*GIVEN INFORMATION*
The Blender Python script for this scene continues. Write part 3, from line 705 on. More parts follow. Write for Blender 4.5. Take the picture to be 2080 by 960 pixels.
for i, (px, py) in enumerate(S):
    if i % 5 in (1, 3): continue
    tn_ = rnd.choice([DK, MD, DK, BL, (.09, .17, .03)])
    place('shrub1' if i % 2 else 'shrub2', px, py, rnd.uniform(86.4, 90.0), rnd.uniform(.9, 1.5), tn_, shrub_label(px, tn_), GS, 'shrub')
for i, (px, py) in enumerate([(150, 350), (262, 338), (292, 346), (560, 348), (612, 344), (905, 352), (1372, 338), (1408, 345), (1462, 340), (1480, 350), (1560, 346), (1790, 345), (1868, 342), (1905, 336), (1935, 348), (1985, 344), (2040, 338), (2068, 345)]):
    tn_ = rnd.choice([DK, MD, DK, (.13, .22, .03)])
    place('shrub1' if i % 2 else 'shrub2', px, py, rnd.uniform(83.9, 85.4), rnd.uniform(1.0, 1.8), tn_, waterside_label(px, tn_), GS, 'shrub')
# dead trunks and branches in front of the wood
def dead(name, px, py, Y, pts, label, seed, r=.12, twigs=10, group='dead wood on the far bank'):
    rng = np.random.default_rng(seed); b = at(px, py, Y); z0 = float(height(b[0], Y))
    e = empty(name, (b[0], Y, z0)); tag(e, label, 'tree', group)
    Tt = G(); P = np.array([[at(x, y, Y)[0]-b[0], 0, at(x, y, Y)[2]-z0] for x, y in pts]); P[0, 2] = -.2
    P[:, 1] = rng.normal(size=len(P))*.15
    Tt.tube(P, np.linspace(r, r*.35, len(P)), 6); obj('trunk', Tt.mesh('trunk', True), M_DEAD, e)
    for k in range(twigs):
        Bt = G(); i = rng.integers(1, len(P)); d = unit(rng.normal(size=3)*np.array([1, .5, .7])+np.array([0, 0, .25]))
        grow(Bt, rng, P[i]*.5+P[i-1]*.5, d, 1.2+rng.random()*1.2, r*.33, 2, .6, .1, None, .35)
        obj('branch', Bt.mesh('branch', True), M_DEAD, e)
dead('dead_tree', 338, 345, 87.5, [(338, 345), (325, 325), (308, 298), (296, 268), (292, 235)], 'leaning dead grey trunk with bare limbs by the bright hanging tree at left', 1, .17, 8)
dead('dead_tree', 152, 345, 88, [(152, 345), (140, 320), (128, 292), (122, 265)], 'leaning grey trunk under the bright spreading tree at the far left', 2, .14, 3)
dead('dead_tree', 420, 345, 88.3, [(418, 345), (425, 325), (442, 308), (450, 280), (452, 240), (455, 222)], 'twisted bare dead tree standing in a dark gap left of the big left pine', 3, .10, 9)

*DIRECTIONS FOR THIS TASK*
Reproduce all the data word for word.

*REPLY TO THE TASK*
The Blender Python script for this scene continues. Write part 3, from line 705 on. More parts follow. Write for Blender 4.5. Take the picture to be 2080 by 960 pixels.
for i, (px, py) in enumerate(S):
    if i % 5 in (1, 3): continue
    tn_ = rnd.choice([DK, MD, DK, BL, (.09, .17, .03)])
    place('shrub1' if i % 2 else 'shrub2', px, py, rnd.uniform(86.4, 90.0), rnd.uniform(.9, 1.5), tn_, shrub_label(px, tn_), GS, 'shrub')
for i, (px, py) in enumerate([(150, 350), (262, 338), (292, 346), (560, 348), (612, 344), (905, 352), (1372, 338), (1408, 345), (1462, 340), (1480, 350), (1560, 346), (1790, 345), (1868, 342), (1905, 336), (1935, 348), (1985, 344), (2040, 338), (2068, 345)]):
    tn_ = rnd.choice([DK, MD, DK, (.13, .22, .03)])
    place('shrub1' if i % 2 else 'shrub2', px, py, rnd.uniform(83.9, 85.4), rnd.uniform(1.0, 1.8), tn_, waterside_label(px, tn_), GS, 'shrub')
# dead trunks and branches in front of the wood
def dead(name, px, py, Y, pts, label, seed, r=.12, twigs=10, group='dead wood on the far bank'):
    rng = np.random.default_rng(seed); b = at(px, py, Y); z0 = float(height(b[0], Y))
    e = empty(name, (b[0], Y, z0)); tag(e, label, 'tree', group)
    Tt = G(); P = np.array([[at(x, y, Y)[0]-b[0], 0, at(x, y, Y)[2]-z0] for x, y in pts]); P[0, 2] = -.2
    P[:, 1] = rng.normal(size=len(P))*.15
    Tt.tube(P, np.linspace(r, r*.35, len(P)), 6); obj('trunk', Tt.mesh('trunk', True), M_DEAD, e)
    for k in range(twigs):
        Bt = G(); i = rng.integers(1, len(P)); d = unit(rng.normal(size=3)*np.array([1, .5, .7])+np.array([0, 0, .25]))
        grow(Bt, rng, P[i]*.5+P[i-1]*.5, d, 1.2+rng.random()*1.2, r*.33, 2, .6, .1, None, .35)
        obj('branch', Bt.mesh('branch', True), M_DEAD, e)
dead('dead_tree', 338, 345, 87.5, [(338, 345), (325, 325), (308, 298), (296, 268), (292, 235)], 'leaning dead grey trunk with bare limbs by the bright hanging tree at left', 1, .17, 8)
dead('dead_tree', 152, 345, 88, [(152, 345), (140, 320), (128, 292), (122, 265)], 'leaning grey trunk under the bright spreading tree at the far left', 2, .14, 3)
dead('dead_tree', 420, 345, 88.3, [(418, 345), (425, 325), (442, 308), (450, 280), (452, 240), (455, 222)], 'twisted bare dead tree standing in a dark gap left of the big left pine', 3, .10, 9)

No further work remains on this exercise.